Il y a plus de cent ans, des dirigeants visionnaires du Canada et des États-Unis ont adopté un traité de grande portée pour protéger les oiseaux migrateurs dont nos pays partagent les aires. Ce traité, signé ultérieurement par le Mexique, a permis d’endiguer la chasse non réglementée généralisée; c’est un des accords de conservation les plus anciens et les plus efficaces au monde. Jusqu’à ses derniers jours tumultueux au pouvoir, l’administration Trump a tenté de vider le traité de sa substance, mais les changements ont été annulés l’an dernier par l’administration Biden. Le gouvernement canadien et la société civile des deux pays ont fait pression avec succès pour que les éléments essentiels du traité soient conservés.

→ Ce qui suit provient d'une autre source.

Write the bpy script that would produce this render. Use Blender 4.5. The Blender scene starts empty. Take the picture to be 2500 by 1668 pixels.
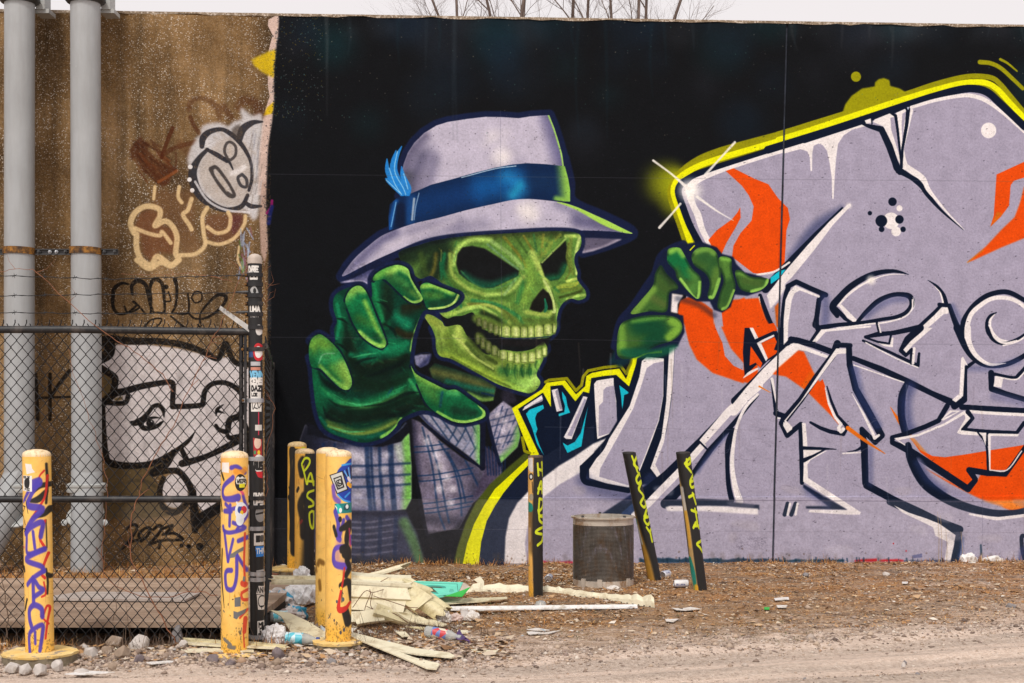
import bpy, bmesh, math, random
import numpy as np
from mathutils import Vector, Matrix, Euler
random.seed(7)
sc = bpy.context.scene; col = sc.collection
R = math.radians
# ---------------------------------------------------------------- camera, sky, sun, exposure
cam_d = bpy.data.cameras.new('camera'); cam = bpy.data.objects.new('camera', cam_d); col.objects.link(cam)
cam.location = (0, 0, 1.5); cam.rotation_euler = (R(90), 0, 0)
cam_d.lens = 50; cam_d.sensor_width = 36; cam_d.shift_y = 171 / 2500; cam_d.clip_start = .1; cam_d.clip_end = 1500
sc.camera = cam
SUN_EL, SUN_AZ = 51.0, 14.0          # sun behind the camera, a little to its left, veiled by thin overcast
w = bpy.data.worlds.new('World'); sc.world = w; w.use_nodes = True
nt = w.node_tree; bg = nt.nodes['Background']
sky = nt.nodes.new('ShaderNodeTexSky'); sky.sky_type = 'NISHITA'; sky.sun_disc = False
sky.sun_elevation = R(SUN_EL); sky.sun_rotation = R(180 + SUN_AZ); sky.air_density = 1.6; sky.dust_density = 5.0; sky.ozone_density = 1.0
hs = nt.nodes.new('ShaderNodeHueSaturation'); hs.inputs['Saturation'].default_value = .07
mx = nt.nodes.new('ShaderNodeMix'); mx.data_type = 'RGBA'; mx.inputs['Factor'].default_value = .72
mx.inputs['B'].default_value = (8.3, 7.75, 7.8, 1)     # the even white of the cloud layer
nt.links.new(sky.outputs[0], hs.inputs['Color']); nt.links.new(hs.outputs[0], mx.inputs['A']); nt.links.new(mx.outputs['Result'], bg.inputs['Color'])
bg.inputs['Strength'].default_value = .1
sun_d = bpy.data.lights.new('sun', 'SUN'); sun = bpy.data.objects.new('sun', sun_d); col.objects.link(sun)
sun_d.energy = 1.5; sun_d.angle = R(10); sun_d.color = (1, .95, .88)
sun.rotation_euler = (R(90 - SUN_EL), 0, R(-SUN_AZ)); sun.location = (0, -5, 12)
sc.view_settings.view_transform = 'Standard'; sc.view_settings.look = 'None'; sc.view_settings.gamma = 1; sc.view_settings.use_curve_mapping = False
sc.view_settings.exposure = .34
sc.cycles.use_denoising = True
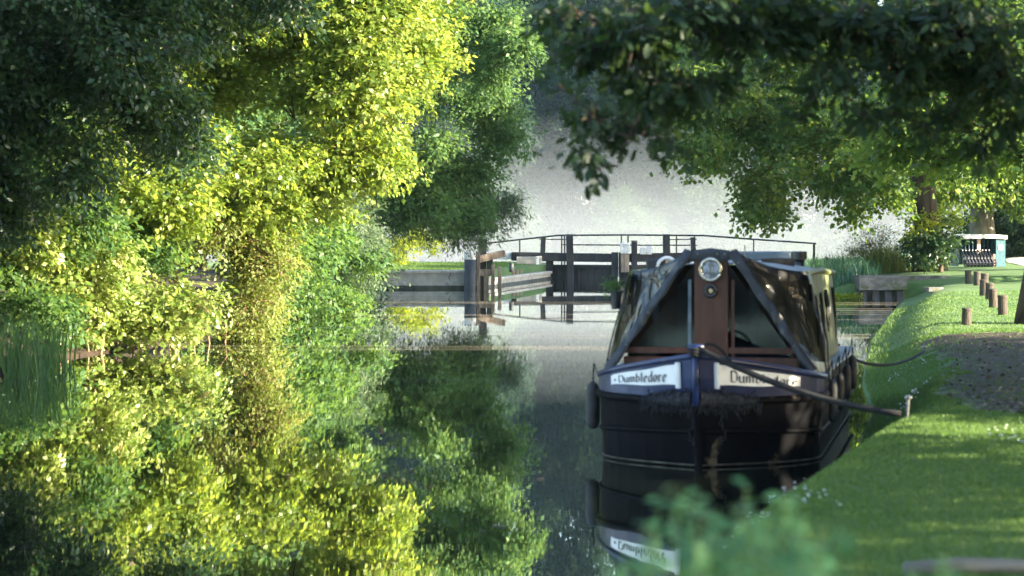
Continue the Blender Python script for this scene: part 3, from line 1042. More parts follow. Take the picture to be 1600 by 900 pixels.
def pen(mb, strokes, fn, nib=0.10, ang=R(35), d=0.0):
    nx, ny = math.cos(ang) * nib / 2, math.sin(ang) * nib / 2
    for s in strokes:
        for (a0, b0), (a1, b1) in zip(s, s[1:]):
            # the nib as a small lozenge swept along the stroke (hexagon hull)
            q = [(a0 - nx, b0 - ny), (a0 + nx, b0 + ny), (a1 + nx, b1 + ny), (a1 - nx, b1 - ny)]
            ar = sum(q[i][0] * q[(i + 1) % 4][1] - q[(i + 1) % 4][0] * q[i][1] for i in range(4))
            if abs(ar) < 0.004:
                l = math.hypot(a1 - a0, b1 - b0) or 1
                px, py = -(b1 - b0) / l * nib * 0.22, (a1 - a0) / l * nib * 0.22
                q = [(a0 - px, b0 - py), (a0 + px, b0 + py), (a1 + px, b1 + py), (a1 - px, b1 - py)]
            d += 0.00012
            mb.add([fn(u, v, d) for u, v in q], [(0, 1, 2, 3)])


def name_plate(side):
    # plate spans t along the bow; u in 0..1 from image-left to image-right
    w_in, w_out = 0.15, 0.82
    def fn(u, v, off):
        wv = (w_out + (w_in - w_out) * u) if side < 0 else (w_in + (w_out - w_in) * u)
        t = 1 - max(0.0, 1 - wv) ** (1 / 2.1)
        z0, z1 = 0.645 + 0.075 * (1 - t), zg(t) - 0.04 - 0.01 * (1 - t)
        return bowS(side, t, z0 + (z1 - z0) * v, 0.006 + off)
    mb = MB()
    N = 24
    lowr, upr = [], []
    for i in range(N + 1):
        u = i / N
        w = 0.035 * math.sin(u * 2 * math.pi * 1.5)
        if side < 0:
            w -= 0.08 * (u < 0.04)
        lowr.append((u, 0.02 + w)); upr.append((u, 0.98 + w * 0.8))
    mb.sheet([[fn(u, v, 0) for u, v in lowr], [fn(u, 0.5, 0) for u, v in lowr], [fn(u, v, 0) for u, v in upr]])
    # rolled scroll ends
    for u0 in (0.0, 1.0):
        inner = (u0 == 1.0) if side < 0 else (u0 == 0.0)
        if inner:
            du = -0.04 if u0 else 0.04
            mb.tube([fn(u0 + du * 0.3, v, 0.006) for v in (-0.10, 0.3, 0.7, 1.06)], 0.026, 10, flat=0.5)
    pl = mb.build('name_scroll', M['sign_white'], boat)
    word = '* Dumbledore' if side < 0 else ' Dumbledore'
    st, wd = text_strokes(word)
    star = st[:3] if side < 0 else []
    st = st[3:] if side < 0 else st
    u0, u1 = (0.05, 0.84) if side < 0 else (0.16, 0.97)
    lt = MB()
    def tf(a, b, d):
        return fn(u0 + (u1 - u0) * a / wd, 0.20 + 0.60 * b, 0.0035 + d)
    pen(lt, st, tf, 0.15)
    if star:
        sm_ = MB()
        pen(sm_, star, tf, 0.15)
        sm_.build('star_mark', M['letter'], pl)
    lt.build('lettering', M['letter'], pl)
    return pl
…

 Avocettes d’Amérique Photo: Debra Herst
Sturnelle de l’Ouest Photo: Val George
Maintenant, c’est au tour du Canada de prendre des mesures pour donner plus de mordant au traité. Le nouveau règlement fédéral sur les oiseaux migrateurs, proposé en 2019, attend d’être adopté par notre ministre de l’Environnement et du Changement climatique, Steven Guilbeault. Plus que la plupart des citoyens, ce dernier comprendra comment cette démarche visant à respecter les engagements mondiaux du Canada en matière de conservation de la biodiversité servira également à atténuer les effets des changements climatiques.

Entre autres avancées pour les oiseaux, le nouveau règlement, une fois adopté, lèvera l’ambiguïté actuelle relative au fait qu’il est interdit de capturer, tuer, blesser ou harceler les oiseaux migrateurs. Par exemple, il protégera les nids du magnifique Grand Pic, une espèce forestière de première importance, dont les cavités qu’elle creuse fournissent des sites de nidification essentiels aux oiseaux résidents comme les chouettes et les hiboux, des oiseaux migrateurs en péril et des mammifères comme la Martre d’Amérique et les écureuils volants (polatouches). De plus, la nouvelle réglementation prendra en compte les droits constitutionnels des peuples autochtones au titre de l’article 35 de la Loi constitutionnelle de 1982, ce qui constituera une étape importante vers la réconciliation.

Les nouvelles modifications – attendues depuis longtemps – qui seront apportées à l’échelle nationale aux moyens de protection des oiseaux migrateurs sont judicieuses et seront efficaces. Ces deux dernières années, la nature et le plein air nous ont donné un espoir rassurant et un répit bien nécessaire en ces temps difficiles. Les oiseaux, en particulier, nous ont enchantés et ont apporté un soulagement bienvenu au stress. En effet, ils ont contribué à nous sauver; nous leur devons de tout mettre en oeuvre pour assurer leur avenir.